Provided data:

=-=-=-=-=

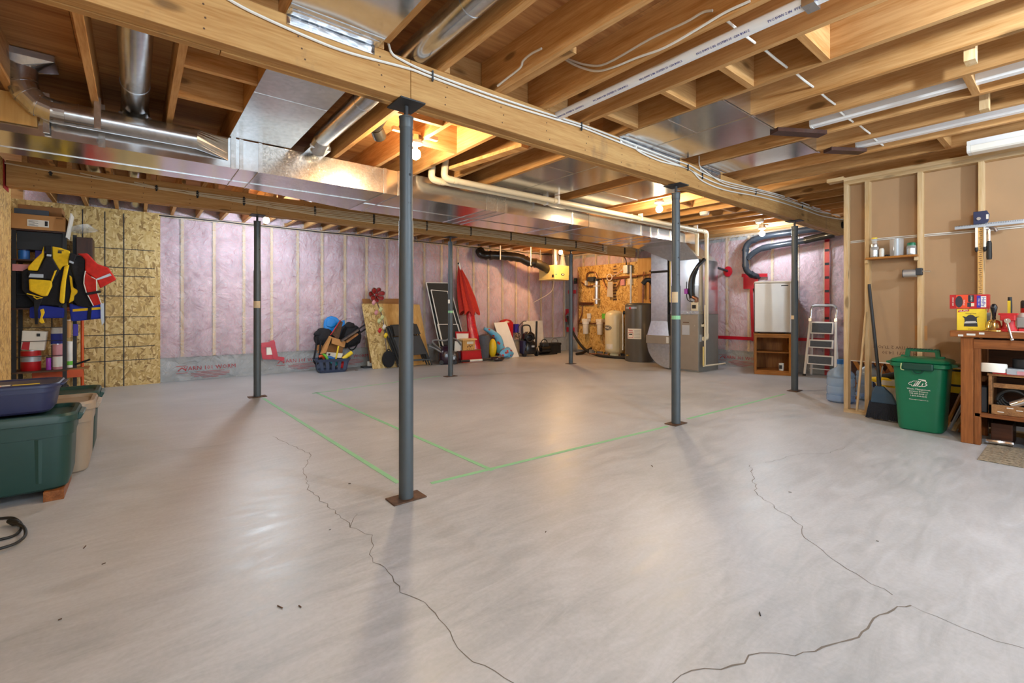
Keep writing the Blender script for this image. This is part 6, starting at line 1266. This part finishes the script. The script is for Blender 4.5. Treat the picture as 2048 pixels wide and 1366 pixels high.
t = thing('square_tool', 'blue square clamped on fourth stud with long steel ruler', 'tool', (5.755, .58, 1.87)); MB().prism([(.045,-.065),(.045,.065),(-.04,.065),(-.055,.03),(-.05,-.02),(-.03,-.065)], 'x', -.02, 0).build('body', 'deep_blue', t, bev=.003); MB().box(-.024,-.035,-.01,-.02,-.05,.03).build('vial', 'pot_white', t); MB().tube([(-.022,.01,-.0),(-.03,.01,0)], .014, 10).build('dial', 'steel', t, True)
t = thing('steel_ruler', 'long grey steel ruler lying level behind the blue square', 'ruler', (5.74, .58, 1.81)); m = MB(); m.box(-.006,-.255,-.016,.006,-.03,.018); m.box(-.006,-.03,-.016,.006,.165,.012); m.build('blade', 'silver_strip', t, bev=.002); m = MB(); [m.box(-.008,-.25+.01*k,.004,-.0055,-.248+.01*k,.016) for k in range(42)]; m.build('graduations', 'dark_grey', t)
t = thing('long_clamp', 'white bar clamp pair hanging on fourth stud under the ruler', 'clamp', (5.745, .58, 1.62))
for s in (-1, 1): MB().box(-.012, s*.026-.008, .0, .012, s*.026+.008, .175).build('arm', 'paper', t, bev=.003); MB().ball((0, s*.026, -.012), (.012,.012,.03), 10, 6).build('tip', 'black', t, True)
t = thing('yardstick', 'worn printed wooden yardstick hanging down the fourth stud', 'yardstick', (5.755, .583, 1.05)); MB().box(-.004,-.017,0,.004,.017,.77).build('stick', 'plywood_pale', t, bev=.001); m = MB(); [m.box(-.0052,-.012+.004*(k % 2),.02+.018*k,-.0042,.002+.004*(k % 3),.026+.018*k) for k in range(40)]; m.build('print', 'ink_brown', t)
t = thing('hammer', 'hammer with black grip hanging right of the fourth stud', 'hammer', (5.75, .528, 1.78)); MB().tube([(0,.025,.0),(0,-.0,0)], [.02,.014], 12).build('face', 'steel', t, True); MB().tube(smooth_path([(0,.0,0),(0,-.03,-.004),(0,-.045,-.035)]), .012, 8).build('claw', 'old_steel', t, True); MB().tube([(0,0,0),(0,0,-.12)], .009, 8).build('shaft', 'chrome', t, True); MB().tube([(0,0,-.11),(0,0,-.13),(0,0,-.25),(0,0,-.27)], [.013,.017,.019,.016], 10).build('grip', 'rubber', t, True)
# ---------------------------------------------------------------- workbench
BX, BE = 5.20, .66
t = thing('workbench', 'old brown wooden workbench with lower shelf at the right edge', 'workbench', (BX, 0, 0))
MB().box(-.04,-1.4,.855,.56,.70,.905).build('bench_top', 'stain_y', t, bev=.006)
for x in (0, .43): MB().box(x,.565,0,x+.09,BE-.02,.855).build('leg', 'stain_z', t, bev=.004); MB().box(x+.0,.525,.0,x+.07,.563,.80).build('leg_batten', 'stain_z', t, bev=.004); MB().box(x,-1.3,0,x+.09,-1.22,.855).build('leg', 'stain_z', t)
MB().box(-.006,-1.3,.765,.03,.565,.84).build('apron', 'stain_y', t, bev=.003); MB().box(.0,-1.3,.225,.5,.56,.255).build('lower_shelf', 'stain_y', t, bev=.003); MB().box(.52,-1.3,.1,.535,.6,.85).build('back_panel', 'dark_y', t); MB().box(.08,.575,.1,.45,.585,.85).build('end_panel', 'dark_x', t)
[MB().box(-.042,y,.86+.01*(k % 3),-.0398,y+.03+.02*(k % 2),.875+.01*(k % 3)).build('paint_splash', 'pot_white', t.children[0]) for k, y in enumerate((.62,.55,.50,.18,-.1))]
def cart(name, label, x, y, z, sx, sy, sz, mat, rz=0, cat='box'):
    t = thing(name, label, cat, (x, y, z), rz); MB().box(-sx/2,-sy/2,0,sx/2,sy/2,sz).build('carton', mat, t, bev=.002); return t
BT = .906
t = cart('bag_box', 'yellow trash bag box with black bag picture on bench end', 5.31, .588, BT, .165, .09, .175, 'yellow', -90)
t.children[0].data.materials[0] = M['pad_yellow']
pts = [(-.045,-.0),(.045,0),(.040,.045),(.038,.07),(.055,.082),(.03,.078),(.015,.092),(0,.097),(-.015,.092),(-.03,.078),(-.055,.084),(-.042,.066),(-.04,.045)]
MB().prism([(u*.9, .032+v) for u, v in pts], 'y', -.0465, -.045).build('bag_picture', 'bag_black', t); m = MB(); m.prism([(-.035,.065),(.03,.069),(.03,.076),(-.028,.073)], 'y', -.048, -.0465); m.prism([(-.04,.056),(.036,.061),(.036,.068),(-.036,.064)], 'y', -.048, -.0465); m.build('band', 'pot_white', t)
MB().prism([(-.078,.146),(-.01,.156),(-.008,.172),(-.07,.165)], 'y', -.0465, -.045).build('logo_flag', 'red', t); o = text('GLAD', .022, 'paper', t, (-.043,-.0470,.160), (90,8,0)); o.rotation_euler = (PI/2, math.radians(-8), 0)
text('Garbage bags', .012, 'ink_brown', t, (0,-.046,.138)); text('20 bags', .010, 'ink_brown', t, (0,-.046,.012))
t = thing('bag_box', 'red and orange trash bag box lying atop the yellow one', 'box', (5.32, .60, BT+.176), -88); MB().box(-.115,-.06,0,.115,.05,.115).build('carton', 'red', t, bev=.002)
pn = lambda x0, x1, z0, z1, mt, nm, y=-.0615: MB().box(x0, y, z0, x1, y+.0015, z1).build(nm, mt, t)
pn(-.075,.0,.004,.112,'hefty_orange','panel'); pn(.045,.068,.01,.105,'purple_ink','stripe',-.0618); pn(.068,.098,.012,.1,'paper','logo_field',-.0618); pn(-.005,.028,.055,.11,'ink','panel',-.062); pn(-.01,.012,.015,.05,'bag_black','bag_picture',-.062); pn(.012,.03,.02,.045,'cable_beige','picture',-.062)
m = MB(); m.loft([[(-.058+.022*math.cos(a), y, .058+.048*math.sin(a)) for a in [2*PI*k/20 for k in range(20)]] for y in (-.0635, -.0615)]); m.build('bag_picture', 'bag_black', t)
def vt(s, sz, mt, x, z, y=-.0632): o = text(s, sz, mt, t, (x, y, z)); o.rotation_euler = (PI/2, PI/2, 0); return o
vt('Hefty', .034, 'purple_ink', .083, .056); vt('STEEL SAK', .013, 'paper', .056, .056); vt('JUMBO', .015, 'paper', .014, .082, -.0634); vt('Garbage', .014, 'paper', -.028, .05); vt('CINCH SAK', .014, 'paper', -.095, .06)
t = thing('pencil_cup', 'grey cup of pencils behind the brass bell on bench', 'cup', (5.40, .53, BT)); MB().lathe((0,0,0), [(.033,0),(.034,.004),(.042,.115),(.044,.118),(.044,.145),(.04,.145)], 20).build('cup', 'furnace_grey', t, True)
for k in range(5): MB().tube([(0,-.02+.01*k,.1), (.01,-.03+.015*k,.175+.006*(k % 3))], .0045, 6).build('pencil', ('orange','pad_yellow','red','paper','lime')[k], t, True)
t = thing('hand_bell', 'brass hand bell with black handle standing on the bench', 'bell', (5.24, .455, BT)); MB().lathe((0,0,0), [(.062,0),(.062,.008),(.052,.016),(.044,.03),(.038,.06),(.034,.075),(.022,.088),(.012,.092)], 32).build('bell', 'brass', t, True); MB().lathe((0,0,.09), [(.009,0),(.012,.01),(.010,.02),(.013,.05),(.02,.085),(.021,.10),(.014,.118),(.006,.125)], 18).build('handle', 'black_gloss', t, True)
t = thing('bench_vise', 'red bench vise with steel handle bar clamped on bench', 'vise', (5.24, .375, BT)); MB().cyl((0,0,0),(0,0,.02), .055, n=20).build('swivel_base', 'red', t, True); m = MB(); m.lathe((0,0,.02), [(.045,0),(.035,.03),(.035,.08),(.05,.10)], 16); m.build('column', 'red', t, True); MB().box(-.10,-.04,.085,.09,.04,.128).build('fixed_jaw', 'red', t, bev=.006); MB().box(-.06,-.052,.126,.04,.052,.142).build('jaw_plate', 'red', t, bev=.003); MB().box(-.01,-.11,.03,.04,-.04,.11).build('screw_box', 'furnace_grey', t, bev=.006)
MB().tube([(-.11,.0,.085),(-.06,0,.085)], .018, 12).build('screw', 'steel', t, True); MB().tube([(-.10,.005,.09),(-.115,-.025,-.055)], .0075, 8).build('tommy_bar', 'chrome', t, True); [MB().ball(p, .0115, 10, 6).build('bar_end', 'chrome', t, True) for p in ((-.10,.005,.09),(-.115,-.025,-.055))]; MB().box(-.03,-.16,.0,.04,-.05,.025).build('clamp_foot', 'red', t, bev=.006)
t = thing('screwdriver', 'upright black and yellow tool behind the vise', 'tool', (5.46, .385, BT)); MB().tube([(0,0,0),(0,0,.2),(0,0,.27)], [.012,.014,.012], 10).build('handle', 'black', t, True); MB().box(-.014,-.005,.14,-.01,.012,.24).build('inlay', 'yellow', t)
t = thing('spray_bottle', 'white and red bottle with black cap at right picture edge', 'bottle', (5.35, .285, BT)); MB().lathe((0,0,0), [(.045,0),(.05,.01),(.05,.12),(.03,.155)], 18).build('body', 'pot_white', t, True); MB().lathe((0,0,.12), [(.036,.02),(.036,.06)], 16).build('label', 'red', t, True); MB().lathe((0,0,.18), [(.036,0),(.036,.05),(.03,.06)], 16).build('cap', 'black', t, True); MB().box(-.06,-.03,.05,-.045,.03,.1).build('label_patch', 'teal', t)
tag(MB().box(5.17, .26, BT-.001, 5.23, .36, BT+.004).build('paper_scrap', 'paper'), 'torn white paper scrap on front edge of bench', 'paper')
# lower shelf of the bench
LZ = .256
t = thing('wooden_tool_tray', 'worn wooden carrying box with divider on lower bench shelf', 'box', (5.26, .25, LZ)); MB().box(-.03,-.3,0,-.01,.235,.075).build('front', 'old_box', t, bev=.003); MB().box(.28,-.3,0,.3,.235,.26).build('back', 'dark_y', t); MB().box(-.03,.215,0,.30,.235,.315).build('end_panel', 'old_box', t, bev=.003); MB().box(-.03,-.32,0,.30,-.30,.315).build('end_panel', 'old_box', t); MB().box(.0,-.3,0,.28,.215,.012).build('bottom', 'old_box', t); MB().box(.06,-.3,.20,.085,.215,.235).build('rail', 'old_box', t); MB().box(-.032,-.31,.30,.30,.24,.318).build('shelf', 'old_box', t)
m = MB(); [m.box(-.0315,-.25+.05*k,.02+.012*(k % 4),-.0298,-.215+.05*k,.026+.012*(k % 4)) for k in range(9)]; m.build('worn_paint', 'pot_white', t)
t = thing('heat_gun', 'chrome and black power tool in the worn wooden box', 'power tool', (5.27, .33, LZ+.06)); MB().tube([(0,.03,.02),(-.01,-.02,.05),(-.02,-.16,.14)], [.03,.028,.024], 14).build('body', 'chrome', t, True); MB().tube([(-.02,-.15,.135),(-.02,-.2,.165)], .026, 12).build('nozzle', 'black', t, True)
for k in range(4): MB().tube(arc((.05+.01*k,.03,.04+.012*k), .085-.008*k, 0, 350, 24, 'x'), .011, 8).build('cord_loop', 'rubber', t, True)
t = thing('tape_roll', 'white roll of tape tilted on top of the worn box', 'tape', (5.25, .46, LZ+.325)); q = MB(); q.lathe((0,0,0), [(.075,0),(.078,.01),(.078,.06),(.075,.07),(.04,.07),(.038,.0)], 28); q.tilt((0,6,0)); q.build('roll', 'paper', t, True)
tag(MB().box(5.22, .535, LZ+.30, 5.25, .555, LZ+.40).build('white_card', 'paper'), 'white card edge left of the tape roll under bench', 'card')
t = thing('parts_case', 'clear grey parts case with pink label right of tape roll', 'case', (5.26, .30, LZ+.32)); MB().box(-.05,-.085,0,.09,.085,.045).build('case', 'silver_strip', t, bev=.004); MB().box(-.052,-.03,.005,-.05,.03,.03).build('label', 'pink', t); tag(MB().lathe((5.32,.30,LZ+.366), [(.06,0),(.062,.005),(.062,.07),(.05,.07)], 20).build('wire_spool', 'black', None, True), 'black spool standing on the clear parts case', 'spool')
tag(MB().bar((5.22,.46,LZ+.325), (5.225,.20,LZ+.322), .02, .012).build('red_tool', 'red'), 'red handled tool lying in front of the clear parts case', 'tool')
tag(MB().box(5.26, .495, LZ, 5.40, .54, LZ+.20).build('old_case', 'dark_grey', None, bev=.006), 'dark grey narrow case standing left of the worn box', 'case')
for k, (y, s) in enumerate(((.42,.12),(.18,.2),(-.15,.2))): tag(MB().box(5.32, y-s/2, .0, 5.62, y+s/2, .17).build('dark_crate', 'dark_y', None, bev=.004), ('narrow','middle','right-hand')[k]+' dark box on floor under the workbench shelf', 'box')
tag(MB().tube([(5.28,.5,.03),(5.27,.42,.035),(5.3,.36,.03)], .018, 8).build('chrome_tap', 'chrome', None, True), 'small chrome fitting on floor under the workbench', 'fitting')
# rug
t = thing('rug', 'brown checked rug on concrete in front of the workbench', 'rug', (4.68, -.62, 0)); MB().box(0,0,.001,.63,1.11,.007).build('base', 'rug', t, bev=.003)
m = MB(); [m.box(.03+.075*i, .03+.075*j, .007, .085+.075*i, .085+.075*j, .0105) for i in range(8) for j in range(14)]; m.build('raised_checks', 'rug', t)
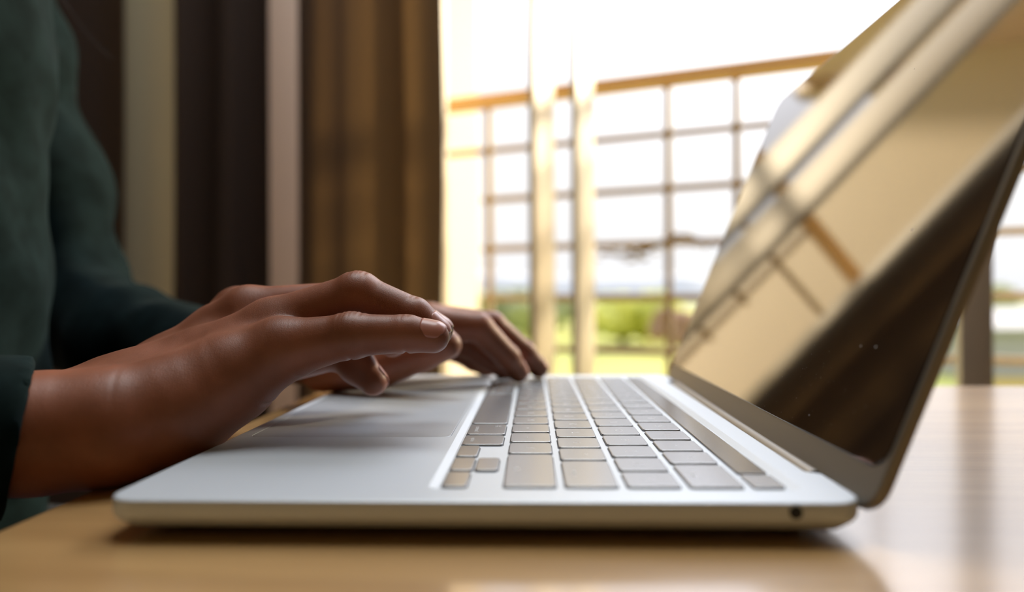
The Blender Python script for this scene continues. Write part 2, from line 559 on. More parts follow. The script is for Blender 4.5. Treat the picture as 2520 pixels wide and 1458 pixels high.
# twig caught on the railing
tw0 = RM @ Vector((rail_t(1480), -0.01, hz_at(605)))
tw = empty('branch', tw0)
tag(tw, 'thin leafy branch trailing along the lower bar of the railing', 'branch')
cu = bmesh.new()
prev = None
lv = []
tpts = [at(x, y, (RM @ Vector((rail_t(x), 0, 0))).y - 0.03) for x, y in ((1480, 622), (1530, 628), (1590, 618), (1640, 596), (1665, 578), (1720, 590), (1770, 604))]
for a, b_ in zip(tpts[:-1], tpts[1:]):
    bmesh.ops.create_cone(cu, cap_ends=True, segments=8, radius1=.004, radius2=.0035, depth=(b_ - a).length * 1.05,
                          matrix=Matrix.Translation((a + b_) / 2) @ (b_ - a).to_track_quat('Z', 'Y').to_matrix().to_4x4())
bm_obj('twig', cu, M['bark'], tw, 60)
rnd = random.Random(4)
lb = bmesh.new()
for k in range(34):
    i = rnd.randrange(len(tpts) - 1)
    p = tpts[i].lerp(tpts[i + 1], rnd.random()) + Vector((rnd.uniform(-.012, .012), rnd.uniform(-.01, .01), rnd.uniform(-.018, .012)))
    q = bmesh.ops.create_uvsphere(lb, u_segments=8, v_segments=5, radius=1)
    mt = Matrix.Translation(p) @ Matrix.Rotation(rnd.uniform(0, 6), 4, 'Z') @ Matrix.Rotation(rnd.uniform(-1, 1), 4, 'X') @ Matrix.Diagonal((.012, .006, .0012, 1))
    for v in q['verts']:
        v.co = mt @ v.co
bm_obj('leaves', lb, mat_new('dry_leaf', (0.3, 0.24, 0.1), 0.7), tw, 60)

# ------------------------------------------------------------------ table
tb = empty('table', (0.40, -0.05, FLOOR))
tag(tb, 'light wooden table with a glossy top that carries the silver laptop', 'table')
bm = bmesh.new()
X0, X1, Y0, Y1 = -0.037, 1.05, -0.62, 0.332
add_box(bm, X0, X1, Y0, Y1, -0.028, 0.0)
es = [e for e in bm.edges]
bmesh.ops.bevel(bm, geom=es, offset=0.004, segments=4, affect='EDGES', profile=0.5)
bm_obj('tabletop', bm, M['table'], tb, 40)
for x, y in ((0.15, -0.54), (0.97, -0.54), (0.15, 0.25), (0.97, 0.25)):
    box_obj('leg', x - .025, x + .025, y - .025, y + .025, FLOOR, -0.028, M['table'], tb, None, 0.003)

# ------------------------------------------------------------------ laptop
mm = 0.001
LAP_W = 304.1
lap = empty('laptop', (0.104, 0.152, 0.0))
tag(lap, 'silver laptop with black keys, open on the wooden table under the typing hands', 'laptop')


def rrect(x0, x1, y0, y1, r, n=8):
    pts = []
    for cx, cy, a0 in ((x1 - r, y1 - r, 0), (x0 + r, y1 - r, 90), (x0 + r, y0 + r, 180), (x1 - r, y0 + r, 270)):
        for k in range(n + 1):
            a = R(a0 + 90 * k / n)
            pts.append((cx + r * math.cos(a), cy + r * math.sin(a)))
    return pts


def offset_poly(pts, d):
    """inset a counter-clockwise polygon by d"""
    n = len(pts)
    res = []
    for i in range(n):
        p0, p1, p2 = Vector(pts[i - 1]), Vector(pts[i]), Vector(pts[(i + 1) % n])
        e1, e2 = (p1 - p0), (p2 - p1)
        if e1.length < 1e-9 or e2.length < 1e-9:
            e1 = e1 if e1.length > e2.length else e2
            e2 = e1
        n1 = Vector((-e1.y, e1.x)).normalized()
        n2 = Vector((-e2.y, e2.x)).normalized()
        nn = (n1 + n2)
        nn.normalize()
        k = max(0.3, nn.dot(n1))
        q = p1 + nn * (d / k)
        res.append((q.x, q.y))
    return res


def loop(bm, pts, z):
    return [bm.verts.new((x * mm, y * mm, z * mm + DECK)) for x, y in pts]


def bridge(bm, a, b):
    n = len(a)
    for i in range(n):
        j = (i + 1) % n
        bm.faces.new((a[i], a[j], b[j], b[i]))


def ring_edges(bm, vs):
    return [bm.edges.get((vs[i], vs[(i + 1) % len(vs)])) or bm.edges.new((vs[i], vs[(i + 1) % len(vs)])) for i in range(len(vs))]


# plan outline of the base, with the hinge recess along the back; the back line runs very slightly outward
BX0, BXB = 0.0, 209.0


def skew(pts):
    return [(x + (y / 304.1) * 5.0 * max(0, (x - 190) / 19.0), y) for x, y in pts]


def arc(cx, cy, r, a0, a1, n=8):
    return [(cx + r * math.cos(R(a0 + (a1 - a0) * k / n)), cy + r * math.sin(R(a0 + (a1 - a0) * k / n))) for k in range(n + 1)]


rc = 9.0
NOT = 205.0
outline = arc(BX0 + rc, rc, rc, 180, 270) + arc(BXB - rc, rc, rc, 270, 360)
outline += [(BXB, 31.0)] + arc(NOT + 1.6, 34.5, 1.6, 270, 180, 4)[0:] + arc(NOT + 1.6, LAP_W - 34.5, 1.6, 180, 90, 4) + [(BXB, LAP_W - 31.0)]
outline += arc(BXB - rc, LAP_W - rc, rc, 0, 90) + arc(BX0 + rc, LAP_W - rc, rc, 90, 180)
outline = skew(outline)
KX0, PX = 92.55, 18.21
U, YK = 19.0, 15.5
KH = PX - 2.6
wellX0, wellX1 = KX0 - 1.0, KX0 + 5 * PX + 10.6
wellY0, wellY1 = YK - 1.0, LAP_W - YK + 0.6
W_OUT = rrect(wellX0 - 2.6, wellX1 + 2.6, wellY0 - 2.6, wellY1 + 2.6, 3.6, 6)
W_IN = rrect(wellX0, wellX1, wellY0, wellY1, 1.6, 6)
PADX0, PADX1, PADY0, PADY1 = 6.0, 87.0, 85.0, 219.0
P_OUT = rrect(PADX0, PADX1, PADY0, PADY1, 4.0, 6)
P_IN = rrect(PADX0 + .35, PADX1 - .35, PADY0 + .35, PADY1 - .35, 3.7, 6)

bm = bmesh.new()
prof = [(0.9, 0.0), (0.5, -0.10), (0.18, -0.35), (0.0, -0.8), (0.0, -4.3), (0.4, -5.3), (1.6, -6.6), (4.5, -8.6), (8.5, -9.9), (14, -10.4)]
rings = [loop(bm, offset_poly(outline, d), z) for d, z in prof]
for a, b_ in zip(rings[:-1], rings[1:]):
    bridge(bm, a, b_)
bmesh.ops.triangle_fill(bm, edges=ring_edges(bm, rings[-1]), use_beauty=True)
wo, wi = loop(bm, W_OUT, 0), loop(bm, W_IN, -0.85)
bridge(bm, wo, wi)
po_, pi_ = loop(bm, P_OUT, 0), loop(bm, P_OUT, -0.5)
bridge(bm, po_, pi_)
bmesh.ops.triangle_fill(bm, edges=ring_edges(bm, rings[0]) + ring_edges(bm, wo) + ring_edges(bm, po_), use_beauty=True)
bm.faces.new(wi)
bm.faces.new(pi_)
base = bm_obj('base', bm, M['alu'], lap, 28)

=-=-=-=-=

Brief: Give back, word for word, each line from the one containing "The Blender Python" down to the one containing "0.7), tw, 60)", including those two lines.

Written solution:
The Blender Python script for this scene continues. Write part 2, from line 559 on. More parts follow. The script is for Blender 4.5. Treat the picture as 2520 pixels wide and 1458 pixels high.
# twig caught on the railing
tw0 = RM @ Vector((rail_t(1480), -0.01, hz_at(605)))
tw = empty('branch', tw0)
tag(tw, 'thin leafy branch trailing along the lower bar of the railing', 'branch')
cu = bmesh.new()
prev = None
lv = []
tpts = [at(x, y, (RM @ Vector((rail_t(x), 0, 0))).y - 0.03) for x, y in ((1480, 622), (1530, 628), (1590, 618), (1640, 596), (1665, 578), (1720, 590), (1770, 604))]
for a, b_ in zip(tpts[:-1], tpts[1:]):
    bmesh.ops.create_cone(cu, cap_ends=True, segments=8, radius1=.004, radius2=.0035, depth=(b_ - a).length * 1.05,
                          matrix=Matrix.Translation((a + b_) / 2) @ (b_ - a).to_track_quat('Z', 'Y').to_matrix().to_4x4())
bm_obj('twig', cu, M['bark'], tw, 60)
rnd = random.Random(4)
lb = bmesh.new()
for k in range(34):
    i = rnd.randrange(len(tpts) - 1)
    p = tpts[i].lerp(tpts[i + 1], rnd.random()) + Vector((rnd.uniform(-.012, .012), rnd.uniform(-.01, .01), rnd.uniform(-.018, .012)))
    q = bmesh.ops.create_uvsphere(lb, u_segments=8, v_segments=5, radius=1)
    mt = Matrix.Translation(p) @ Matrix.Rotation(rnd.uniform(0, 6), 4, 'Z') @ Matrix.Rotation(rnd.uniform(-1, 1), 4, 'X') @ Matrix.Diagonal((.012, .006, .0012, 1))
    for v in q['verts']:
        v.co = mt @ v.co
bm_obj('leaves', lb, mat_new('dry_leaf', (0.3, 0.24, 0.1), 0.7), tw, 60)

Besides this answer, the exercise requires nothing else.